** start INPUT FOR THIS TASK **

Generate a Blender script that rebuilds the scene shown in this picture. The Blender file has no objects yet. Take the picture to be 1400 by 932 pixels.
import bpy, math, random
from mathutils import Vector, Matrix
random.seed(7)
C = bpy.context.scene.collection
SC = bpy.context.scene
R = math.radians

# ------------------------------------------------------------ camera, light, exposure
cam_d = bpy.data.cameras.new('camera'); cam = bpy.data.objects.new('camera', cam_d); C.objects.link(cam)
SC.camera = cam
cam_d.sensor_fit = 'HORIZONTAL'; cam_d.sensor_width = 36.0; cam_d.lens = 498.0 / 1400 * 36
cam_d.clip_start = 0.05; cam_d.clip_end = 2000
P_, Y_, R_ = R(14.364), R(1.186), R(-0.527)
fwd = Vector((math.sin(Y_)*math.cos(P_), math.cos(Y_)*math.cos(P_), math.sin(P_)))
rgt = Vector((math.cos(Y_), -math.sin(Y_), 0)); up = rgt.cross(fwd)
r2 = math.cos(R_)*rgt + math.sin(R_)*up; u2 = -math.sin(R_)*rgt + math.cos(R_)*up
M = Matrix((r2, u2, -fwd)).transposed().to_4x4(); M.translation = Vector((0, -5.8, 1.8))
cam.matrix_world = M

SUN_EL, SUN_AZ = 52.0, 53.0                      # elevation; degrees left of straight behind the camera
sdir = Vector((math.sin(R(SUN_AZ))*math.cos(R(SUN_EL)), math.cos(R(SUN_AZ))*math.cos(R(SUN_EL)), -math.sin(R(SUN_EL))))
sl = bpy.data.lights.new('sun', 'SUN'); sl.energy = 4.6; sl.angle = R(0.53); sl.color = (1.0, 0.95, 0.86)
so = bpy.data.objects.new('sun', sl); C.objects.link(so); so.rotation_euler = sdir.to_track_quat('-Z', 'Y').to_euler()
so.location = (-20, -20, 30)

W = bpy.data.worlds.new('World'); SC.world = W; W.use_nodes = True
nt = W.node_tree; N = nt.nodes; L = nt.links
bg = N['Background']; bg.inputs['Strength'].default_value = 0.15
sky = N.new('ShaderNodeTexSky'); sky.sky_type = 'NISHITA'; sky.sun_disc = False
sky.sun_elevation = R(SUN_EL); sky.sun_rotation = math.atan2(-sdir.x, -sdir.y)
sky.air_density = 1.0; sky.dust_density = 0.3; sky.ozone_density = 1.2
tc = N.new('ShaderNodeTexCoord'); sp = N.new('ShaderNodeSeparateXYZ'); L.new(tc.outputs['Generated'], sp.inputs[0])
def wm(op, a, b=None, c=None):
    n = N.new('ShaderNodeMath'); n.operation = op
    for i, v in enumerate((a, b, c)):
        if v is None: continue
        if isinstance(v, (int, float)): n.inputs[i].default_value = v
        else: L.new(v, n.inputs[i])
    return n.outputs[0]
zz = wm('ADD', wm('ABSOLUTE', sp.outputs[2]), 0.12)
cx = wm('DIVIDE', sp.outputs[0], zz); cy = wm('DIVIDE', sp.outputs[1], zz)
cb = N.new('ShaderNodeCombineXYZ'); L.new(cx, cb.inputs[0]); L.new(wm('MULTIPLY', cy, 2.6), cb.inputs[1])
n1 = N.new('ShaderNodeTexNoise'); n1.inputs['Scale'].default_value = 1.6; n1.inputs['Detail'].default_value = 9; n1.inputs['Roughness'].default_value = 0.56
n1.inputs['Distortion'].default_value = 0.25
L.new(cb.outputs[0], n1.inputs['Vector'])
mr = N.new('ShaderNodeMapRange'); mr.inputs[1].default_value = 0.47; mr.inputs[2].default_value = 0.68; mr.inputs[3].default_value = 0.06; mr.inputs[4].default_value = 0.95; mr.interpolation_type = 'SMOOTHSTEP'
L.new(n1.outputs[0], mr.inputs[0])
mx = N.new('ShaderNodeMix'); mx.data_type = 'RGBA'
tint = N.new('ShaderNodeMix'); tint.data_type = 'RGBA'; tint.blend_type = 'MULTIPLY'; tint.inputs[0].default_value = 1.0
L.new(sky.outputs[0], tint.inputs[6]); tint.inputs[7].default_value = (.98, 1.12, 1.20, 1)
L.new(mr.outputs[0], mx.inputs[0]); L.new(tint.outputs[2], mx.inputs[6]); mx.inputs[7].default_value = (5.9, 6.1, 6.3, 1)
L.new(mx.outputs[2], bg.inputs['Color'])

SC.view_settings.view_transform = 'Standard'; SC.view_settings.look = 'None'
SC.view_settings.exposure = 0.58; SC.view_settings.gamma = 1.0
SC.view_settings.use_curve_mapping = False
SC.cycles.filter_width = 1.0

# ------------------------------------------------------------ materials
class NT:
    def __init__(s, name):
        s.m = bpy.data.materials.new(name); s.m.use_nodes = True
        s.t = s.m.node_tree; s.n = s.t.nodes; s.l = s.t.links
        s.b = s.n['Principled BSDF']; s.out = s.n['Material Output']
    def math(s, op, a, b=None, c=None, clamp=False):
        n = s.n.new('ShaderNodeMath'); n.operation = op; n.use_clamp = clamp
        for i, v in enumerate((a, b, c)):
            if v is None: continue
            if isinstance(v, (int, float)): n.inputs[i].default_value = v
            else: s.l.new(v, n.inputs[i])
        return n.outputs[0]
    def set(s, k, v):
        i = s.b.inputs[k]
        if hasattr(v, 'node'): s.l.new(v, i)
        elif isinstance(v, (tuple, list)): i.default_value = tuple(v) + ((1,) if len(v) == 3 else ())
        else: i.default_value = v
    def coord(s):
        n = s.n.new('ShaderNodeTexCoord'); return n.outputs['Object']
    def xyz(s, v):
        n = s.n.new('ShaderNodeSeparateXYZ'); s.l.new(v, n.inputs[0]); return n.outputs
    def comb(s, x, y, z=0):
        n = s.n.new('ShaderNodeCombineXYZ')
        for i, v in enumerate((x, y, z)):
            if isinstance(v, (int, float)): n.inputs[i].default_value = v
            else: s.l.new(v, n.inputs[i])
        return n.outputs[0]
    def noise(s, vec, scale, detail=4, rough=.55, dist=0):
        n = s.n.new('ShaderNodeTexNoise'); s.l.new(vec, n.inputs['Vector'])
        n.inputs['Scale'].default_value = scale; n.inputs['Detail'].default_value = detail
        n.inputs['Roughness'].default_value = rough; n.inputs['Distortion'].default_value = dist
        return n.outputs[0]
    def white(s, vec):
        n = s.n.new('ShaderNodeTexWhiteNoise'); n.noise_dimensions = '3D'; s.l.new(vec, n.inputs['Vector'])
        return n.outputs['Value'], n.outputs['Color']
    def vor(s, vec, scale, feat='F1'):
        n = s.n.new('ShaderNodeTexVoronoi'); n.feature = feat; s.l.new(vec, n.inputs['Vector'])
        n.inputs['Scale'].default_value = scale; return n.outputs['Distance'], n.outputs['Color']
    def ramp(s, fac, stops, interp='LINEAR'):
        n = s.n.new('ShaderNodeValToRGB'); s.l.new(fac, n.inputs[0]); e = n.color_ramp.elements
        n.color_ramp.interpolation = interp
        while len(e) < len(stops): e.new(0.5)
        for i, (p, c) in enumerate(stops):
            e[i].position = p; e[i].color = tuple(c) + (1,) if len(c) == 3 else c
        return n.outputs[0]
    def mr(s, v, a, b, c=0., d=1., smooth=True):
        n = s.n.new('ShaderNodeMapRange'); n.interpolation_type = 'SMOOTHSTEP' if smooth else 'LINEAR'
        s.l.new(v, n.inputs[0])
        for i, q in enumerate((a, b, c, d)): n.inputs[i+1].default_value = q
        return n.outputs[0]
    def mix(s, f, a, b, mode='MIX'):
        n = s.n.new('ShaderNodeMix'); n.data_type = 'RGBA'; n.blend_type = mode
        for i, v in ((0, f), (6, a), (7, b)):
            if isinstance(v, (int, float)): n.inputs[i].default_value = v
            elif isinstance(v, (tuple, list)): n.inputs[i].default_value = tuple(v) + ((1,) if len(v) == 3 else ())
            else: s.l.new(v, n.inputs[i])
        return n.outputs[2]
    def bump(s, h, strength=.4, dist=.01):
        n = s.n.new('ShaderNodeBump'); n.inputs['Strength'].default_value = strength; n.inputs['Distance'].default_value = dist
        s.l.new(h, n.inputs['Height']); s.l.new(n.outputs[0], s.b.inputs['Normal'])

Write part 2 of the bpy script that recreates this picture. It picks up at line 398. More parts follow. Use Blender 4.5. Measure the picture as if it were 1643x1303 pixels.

** end INPUT FOR THIS TASK **

* YOUR TASK *
Each line from the top of the material above through the line with "so.location = (-20, -20, 30)" must be echoed exactly, and no other line.

* TASK ANSWER *
Generate a Blender script that rebuilds the scene shown in this picture. The Blender file has no objects yet. Take the picture to be 1400 by 932 pixels.
import bpy, math, random
from mathutils import Vector, Matrix
random.seed(7)
C = bpy.context.scene.collection
SC = bpy.context.scene
R = math.radians

# ------------------------------------------------------------ camera, light, exposure
cam_d = bpy.data.cameras.new('camera'); cam = bpy.data.objects.new('camera', cam_d); C.objects.link(cam)
SC.camera = cam
cam_d.sensor_fit = 'HORIZONTAL'; cam_d.sensor_width = 36.0; cam_d.lens = 498.0 / 1400 * 36
cam_d.clip_start = 0.05; cam_d.clip_end = 2000
P_, Y_, R_ = R(14.364), R(1.186), R(-0.527)
fwd = Vector((math.sin(Y_)*math.cos(P_), math.cos(Y_)*math.cos(P_), math.sin(P_)))
rgt = Vector((math.cos(Y_), -math.sin(Y_), 0)); up = rgt.cross(fwd)
r2 = math.cos(R_)*rgt + math.sin(R_)*up; u2 = -math.sin(R_)*rgt + math.cos(R_)*up
M = Matrix((r2, u2, -fwd)).transposed().to_4x4(); M.translation = Vector((0, -5.8, 1.8))
cam.matrix_world = M

SUN_EL, SUN_AZ = 52.0, 53.0                      # elevation; degrees left of straight behind the camera
sdir = Vector((math.sin(R(SUN_AZ))*math.cos(R(SUN_EL)), math.cos(R(SUN_AZ))*math.cos(R(SUN_EL)), -math.sin(R(SUN_EL))))
sl = bpy.data.lights.new('sun', 'SUN'); sl.energy = 4.6; sl.angle = R(0.53); sl.color = (1.0, 0.95, 0.86)
so = bpy.data.objects.new('sun', sl); C.objects.link(so); so.rotation_euler = sdir.to_track_quat('-Z', 'Y').to_euler()
so.location = (-20, -20, 30)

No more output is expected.